● **TASK DESCRIPTION**
Reproduce the material that follows, please, but only from its first line to the line containing "scene.camera = cam", inclusive.

● **PROVIDED DATA**
[start]

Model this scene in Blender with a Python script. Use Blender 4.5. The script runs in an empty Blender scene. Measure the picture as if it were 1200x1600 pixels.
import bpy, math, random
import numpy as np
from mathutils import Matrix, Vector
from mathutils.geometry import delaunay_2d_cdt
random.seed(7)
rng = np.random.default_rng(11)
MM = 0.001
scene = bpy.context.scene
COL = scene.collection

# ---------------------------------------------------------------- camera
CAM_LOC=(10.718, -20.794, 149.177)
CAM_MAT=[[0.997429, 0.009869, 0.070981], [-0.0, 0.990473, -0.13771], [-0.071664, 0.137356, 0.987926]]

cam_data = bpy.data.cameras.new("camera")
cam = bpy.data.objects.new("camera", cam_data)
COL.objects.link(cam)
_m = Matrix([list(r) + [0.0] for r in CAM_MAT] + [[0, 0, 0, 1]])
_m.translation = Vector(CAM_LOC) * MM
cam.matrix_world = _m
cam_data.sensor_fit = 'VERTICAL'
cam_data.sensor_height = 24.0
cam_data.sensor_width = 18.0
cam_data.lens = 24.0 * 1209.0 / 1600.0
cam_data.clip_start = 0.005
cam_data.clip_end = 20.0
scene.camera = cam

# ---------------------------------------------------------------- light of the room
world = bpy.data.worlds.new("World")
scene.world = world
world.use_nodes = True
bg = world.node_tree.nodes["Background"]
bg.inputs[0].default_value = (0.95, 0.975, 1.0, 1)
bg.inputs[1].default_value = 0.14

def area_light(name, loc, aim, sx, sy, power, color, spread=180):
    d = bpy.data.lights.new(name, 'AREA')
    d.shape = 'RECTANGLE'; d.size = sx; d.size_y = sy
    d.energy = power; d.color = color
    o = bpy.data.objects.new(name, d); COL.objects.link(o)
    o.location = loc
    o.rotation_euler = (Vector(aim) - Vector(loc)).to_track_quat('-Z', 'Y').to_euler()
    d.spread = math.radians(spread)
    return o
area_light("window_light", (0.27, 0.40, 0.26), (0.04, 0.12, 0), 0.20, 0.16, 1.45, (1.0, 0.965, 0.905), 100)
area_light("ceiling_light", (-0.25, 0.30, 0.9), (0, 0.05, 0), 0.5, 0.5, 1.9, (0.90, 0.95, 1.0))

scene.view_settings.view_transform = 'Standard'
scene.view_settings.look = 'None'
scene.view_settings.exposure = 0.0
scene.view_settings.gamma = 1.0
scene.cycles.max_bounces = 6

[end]

● **ANSWER**
Model this scene in Blender with a Python script. Use Blender 4.5. The script runs in an empty Blender scene. Measure the picture as if it were 1200x1600 pixels.
import bpy, math, random
import numpy as np
from mathutils import Matrix, Vector
from mathutils.geometry import delaunay_2d_cdt
random.seed(7)
rng = np.random.default_rng(11)
MM = 0.001
scene = bpy.context.scene
COL = scene.collection

# ---------------------------------------------------------------- camera
CAM_LOC=(10.718, -20.794, 149.177)
CAM_MAT=[[0.997429, 0.009869, 0.070981], [-0.0, 0.990473, -0.13771], [-0.071664, 0.137356, 0.987926]]

cam_data = bpy.data.cameras.new("camera")
cam = bpy.data.objects.new("camera", cam_data)
COL.objects.link(cam)
_m = Matrix([list(r) + [0.0] for r in CAM_MAT] + [[0, 0, 0, 1]])
_m.translation = Vector(CAM_LOC) * MM
cam.matrix_world = _m
cam_data.sensor_fit = 'VERTICAL'
cam_data.sensor_height = 24.0
cam_data.sensor_width = 18.0
cam_data.lens = 24.0 * 1209.0 / 1600.0
cam_data.clip_start = 0.005
cam_data.clip_end = 20.0
scene.camera = cam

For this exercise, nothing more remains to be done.